What’s happening, in the case of a major change of market direction in a company with revenue based on old technology, is what I would call a “sales force failure.” This is the inability of the sales force to get out of its base of usual customers and compete head to head with new vendors in the new market.
Usually these organizations are technically capable of building up-to-date products, but the sales results often don’t meet expectations. Since the new product created internally does not sell, the company management may be tempted to fix the problem (i.e., satisfy the shareholders in the short term) by cutting the cost center, that is the engineering organization making this new product. With R&D gone, the marketing group may license another product to replace the one that it killed. Of course, the margins are not the same, but the cost is almost nonexistent. Eventually, this product does not sell either (the sales force is still in the same condition), and, when the old legacy products are finally dead, the company is no more than a value-added reseller.
It is extremely difficult to get out of this predicament. A distribution network is a hard thing to build, and, when built, it is even more difficult to change. By comparison, it seems easier to dispatch the R&D group, because there are many products on the market that can be sold with a reasonable margin.

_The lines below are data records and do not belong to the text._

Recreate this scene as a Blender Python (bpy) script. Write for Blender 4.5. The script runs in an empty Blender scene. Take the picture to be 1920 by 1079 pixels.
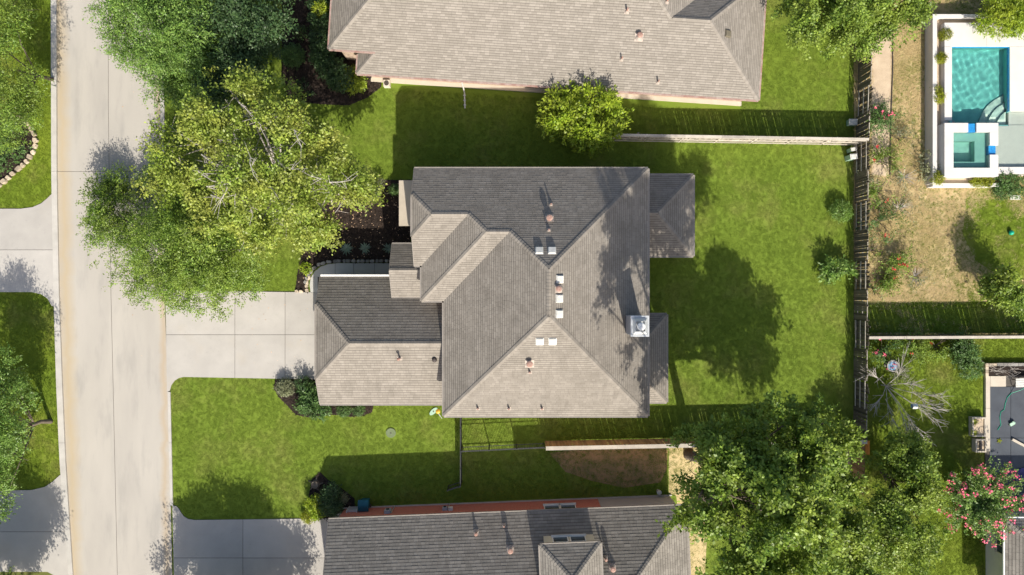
import bpy, math, random
import numpy as np
from mathutils import Vector, Matrix

# ---------------------------------------------------------------- camera, sky, sun, exposure
SC = bpy.context.scene
H = 49.0            # drone height, metres
F = 1280.0          # focal length in photo pixels
cam = bpy.data.cameras.new('camera'); cam_o = bpy.data.objects.new('camera', cam)
SC.collection.objects.link(cam_o); SC.camera = cam_o
cam_o.location = (0, 0, H); cam_o.rotation_euler = (0, 0, 0)
cam.sensor_fit = 'HORIZONTAL'; cam.sensor_width = 36.0; cam.lens = 24.0
cam.clip_start = 0.5; cam.clip_end = 4000

SUN = Vector((0.315, -1.26, 1.0)).normalized()
W = bpy.data.worlds.new('World'); SC.world = W; W.use_nodes = True
wn = W.node_tree.nodes; wl = W.node_tree.links
sky = wn.new('ShaderNodeTexSky'); sky.sky_type = 'NISHITA'; sky.sun_disc = False
sky.sun_elevation = math.asin(SUN.z); sky.sun_rotation = math.atan2(SUN.x, SUN.y)
sky.air_density = 1.0; sky.dust_density = 2.8; sky.ozone_density = 0.5
bg = wn['Background']; bg.inputs['Strength'].default_value = 0.115
wl.new(sky.outputs['Color'], bg.inputs['Color'])
sl = bpy.data.lights.new('sun', 'SUN'); sl.energy = 4.7; sl.angle = math.radians(0.55); sl.color = (1.0, 0.94, 0.83)
sl.cycles.is_caustics_light = True
so = bpy.data.objects.new('sun', sl); SC.collection.objects.link(so); so.location = (20, -60, 60)
so.rotation_euler = SUN.to_track_quat('Z', 'Y').to_euler()
SC.view_settings.view_transform = 'Standard'; SC.view_settings.look = 'None'
SC.view_settings.exposure = 0.56; SC.view_settings.gamma = 1.0; SC.view_settings.use_curve_mapping = False

# ---------------------------------------------------------------- coordinates
S = F / H
CX, CY = 960.0, 539.5
def G(px, py, z=0.0):            # survey grid (ground-level pixels) -> metres
    return Vector(((px - CX) / S, (CY - py) / S, z))
def P(px, py, z=0.0):            # a spot seen in the photo whose height is known
    k = (H - z) / F
    return Vector(((px - CX) * k, (CY - py) * k, z))
def RW(rpx, z): return rpx / F * (H - z)

# ---------------------------------------------------------------- objects
def link(o): SC.collection.objects.link(o); return o
def tag(o, label=None, cat=None, group=None, kind=None):
    if label: o['label'] = label
    if cat: o['category'] = cat
    if group: o['group'] = group
    if kind: o['kind'] = kind
    return o
def wloc(o):
    v = Vector((0, 0, 0))
    while o is not None: v += o.location; o = o.parent
    return v
def thing(name, loc, label, cat, group=None):
    o = bpy.data.objects.new(name, None); o.empty_display_size = 0.3
    o.location = loc; link(o); tag(o, label, cat, group); return o
def copy_tree(o, parent=None):
    c = o.copy(); link(c)
    if parent is not None: c.parent = parent
    for ch in o.children: copy_tree(ch, c)
    return c
def ob(name, me, parent=None, loc=None):
    o = bpy.data.objects.new(name, me); link(o)
    if parent is not None: o.parent = parent
    if loc is not None: o.location = loc
    return o

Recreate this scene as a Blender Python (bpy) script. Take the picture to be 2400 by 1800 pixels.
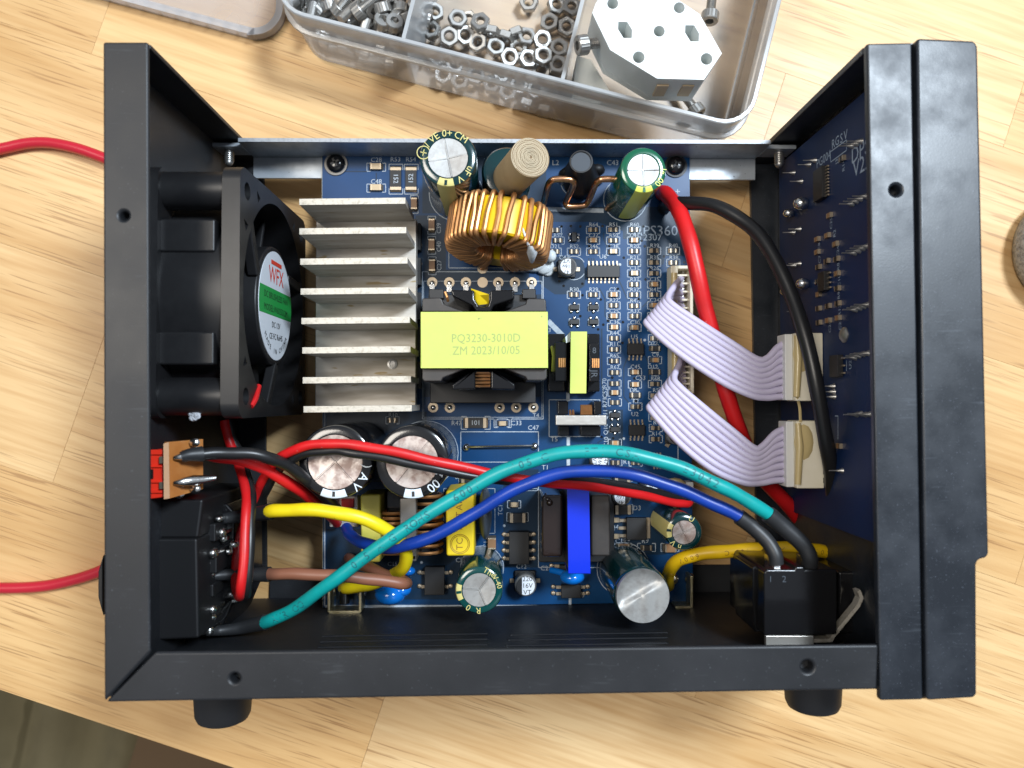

But this is only cosmetic. The actual work of steering the company in another direction has not been done as long as the marketing group and the distribution channel have not renewed their modus operandi.
Building an effective R&D group is no easy task either. Innovation, or perceived innovation creating value for the end user, is still the main competitive advantage in new, expanding markets like IT management software. Engineering teams capable of vision and talent take time to create. They are important assets, and careful consideration should be given about their long-term role before considering them a “cost center:” They are the key to future revenue.